Ethiopia’s Kenenisa Bekele will compete against Kenya’s Eliud Kipchoge and Wilson Kipsang on September 24.As usual, I am putting my money on Kipchoge, considering his recent feats.

The Olympic champion has the third-fastest official time of two hours, three minutes and five seconds and he is keen to break the two-hour barrier and set a world record.

My confidence is boosted by the fact that the man is fresh from tackling the Nike Breaking2 project in which he missed dipping under two hours by just 24 seconds at Monza.

Although his time is not an official world record, due to aspects of the event not satisfying IAAF criteria, the fact that he also skipped the World

Championships means that he is still very fresh for the mission.

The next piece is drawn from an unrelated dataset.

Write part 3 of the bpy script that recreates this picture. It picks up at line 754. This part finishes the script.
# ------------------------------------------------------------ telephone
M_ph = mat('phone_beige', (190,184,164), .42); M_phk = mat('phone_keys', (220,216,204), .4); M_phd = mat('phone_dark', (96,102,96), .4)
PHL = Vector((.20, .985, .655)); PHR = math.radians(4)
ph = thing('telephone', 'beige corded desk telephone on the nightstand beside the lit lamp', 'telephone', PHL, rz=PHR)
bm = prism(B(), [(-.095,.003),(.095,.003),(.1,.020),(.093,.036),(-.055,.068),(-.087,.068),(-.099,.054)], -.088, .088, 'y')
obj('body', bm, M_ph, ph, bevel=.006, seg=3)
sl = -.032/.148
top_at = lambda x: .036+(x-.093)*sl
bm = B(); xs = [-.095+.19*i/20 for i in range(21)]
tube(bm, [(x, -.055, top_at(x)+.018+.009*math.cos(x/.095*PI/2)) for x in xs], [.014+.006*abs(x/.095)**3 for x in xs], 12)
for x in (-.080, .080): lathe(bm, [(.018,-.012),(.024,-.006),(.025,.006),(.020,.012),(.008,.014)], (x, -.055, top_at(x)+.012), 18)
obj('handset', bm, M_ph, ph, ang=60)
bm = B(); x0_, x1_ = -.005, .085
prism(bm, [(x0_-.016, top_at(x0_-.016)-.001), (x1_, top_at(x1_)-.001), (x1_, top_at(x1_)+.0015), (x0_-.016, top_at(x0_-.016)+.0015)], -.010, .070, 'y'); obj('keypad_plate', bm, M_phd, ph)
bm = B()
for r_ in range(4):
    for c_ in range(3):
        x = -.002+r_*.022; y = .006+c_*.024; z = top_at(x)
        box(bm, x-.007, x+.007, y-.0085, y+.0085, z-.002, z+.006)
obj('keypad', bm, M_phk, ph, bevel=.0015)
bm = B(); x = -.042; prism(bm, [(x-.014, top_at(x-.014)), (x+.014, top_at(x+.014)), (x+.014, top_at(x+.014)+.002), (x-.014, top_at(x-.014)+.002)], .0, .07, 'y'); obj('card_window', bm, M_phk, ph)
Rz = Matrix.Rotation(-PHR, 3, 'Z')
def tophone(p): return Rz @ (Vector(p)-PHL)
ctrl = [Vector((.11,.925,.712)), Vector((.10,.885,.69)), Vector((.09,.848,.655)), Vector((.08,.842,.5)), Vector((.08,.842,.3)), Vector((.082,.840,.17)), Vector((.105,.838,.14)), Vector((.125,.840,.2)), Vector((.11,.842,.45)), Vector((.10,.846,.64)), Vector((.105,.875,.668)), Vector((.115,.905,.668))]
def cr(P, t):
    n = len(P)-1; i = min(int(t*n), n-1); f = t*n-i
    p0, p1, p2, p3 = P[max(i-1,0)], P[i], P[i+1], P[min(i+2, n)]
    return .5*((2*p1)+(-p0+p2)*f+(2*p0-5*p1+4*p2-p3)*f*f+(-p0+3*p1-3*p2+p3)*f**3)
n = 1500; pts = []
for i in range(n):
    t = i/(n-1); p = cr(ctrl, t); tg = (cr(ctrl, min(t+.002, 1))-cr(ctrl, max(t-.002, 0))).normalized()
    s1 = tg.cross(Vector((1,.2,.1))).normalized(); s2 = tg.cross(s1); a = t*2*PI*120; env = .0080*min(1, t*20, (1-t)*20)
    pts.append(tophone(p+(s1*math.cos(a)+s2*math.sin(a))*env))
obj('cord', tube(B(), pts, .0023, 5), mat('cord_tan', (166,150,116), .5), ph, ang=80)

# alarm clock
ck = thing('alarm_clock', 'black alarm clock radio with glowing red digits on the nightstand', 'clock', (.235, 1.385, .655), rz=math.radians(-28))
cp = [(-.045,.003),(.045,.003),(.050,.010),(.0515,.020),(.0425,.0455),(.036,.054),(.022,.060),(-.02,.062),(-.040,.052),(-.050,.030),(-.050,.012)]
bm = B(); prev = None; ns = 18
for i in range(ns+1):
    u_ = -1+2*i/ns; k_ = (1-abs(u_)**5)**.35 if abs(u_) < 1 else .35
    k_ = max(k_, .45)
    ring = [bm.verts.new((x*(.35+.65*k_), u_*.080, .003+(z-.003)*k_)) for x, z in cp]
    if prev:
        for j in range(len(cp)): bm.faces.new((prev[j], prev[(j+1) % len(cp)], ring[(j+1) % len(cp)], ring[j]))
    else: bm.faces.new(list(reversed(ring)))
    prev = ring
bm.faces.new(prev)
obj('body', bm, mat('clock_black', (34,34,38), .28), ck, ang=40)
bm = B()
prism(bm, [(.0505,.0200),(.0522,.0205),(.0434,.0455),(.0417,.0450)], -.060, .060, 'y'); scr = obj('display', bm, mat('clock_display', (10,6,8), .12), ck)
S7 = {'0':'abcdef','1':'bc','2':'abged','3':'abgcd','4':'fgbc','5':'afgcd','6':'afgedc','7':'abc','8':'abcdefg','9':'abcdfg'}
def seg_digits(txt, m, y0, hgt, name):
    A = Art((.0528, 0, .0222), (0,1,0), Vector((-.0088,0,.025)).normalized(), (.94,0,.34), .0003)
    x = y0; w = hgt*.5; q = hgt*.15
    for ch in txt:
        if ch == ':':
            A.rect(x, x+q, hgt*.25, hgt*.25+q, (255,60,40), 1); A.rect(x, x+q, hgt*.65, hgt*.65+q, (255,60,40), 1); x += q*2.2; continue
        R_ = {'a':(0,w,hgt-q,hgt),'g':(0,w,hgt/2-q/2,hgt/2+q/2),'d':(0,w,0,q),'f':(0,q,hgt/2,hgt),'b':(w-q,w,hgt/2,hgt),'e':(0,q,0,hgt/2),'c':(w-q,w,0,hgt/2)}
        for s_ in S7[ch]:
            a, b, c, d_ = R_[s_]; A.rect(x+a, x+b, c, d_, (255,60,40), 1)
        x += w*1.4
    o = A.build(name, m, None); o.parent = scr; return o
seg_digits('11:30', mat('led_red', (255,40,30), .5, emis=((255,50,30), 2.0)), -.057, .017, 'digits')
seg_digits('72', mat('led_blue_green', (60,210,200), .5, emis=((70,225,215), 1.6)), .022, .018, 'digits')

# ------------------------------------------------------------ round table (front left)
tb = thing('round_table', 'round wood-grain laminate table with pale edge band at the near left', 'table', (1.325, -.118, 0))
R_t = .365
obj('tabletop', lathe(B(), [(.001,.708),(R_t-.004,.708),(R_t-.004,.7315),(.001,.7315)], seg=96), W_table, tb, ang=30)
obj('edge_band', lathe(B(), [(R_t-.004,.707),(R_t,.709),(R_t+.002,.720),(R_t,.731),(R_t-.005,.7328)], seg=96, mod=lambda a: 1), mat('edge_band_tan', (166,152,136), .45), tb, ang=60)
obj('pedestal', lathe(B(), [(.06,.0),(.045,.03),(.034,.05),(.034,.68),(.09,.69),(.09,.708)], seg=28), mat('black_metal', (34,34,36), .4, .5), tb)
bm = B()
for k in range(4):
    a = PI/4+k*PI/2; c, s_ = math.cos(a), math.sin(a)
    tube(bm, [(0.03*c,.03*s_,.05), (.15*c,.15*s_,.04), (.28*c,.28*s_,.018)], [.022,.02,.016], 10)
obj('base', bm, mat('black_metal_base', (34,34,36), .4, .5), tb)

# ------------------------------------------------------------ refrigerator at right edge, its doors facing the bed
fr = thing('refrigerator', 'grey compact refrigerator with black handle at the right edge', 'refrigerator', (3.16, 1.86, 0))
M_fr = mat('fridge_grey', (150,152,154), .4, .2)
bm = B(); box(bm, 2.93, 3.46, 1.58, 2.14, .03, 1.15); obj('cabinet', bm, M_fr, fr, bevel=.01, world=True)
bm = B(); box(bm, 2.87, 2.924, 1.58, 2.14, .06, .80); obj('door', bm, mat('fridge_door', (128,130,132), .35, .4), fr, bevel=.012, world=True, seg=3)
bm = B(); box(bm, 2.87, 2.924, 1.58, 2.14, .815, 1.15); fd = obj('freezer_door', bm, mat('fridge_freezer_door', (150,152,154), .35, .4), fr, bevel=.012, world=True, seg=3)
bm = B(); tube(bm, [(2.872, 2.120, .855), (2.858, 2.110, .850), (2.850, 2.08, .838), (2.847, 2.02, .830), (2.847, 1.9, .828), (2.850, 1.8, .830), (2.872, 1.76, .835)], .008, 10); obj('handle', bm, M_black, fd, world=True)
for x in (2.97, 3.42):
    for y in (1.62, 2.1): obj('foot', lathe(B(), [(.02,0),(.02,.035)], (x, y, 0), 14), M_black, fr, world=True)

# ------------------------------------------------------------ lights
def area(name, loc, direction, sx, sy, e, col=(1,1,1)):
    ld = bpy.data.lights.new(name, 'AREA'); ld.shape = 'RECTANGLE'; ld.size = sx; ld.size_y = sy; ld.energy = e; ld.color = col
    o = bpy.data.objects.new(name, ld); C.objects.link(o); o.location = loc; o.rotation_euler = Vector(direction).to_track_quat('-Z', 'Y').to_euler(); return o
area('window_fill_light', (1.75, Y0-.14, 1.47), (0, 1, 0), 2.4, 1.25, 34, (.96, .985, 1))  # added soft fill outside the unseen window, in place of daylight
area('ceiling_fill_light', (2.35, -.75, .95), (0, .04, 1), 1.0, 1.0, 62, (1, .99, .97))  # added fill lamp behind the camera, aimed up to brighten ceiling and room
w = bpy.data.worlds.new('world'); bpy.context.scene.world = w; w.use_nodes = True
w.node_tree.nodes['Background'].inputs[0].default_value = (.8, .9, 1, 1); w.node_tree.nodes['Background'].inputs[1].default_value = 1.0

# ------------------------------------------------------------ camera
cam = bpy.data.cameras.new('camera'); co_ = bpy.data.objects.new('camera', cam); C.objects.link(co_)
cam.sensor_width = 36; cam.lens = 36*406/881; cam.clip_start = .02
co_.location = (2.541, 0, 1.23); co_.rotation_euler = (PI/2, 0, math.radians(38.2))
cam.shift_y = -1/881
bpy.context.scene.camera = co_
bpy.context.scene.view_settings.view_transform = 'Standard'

The 32-year-old is full of surprises and will always stun you when you least expect.

But this is not to say I’m ruling out Kipsang, who set a new mark at Berlin in 2013 although his time of 2:03:23 was erased a year later by Dennis Kimetto, who currently holds the record at 2:02:57.

DIG DEEPER
On a good day, Kipsang can also rise to the occasion, especially in a big city marathon like Berlin. ]

The beauty is that he knows his two opponents very well having battled them at different stages and I guess he will do the right thing when push comes to shove.

However, he will have to dig deeper to match the two, who had a stellar track career amid tough rivalry in the 5,000 metres during those days.

Bekele, who started running the marathon in 2014, also came close to breaking the record in Berlin last year but lost out by six seconds, after he was  hindered by muscle problems.

He is regarded as one of the best runners of all time and holds the world records for the 5,000m and 10,000m distances. Bekele has won five World Championships and 11 World Cross Country Championships titles and cannot be wished away.

If anything, he is aware of what to expect from Kenyans and unless something happens, he is not known to give up.

This time, I’m sure Kimetto’s record faces a real threat and the question is not if it will fall, but by how many seconds. This is a tense moment and may the best runner win.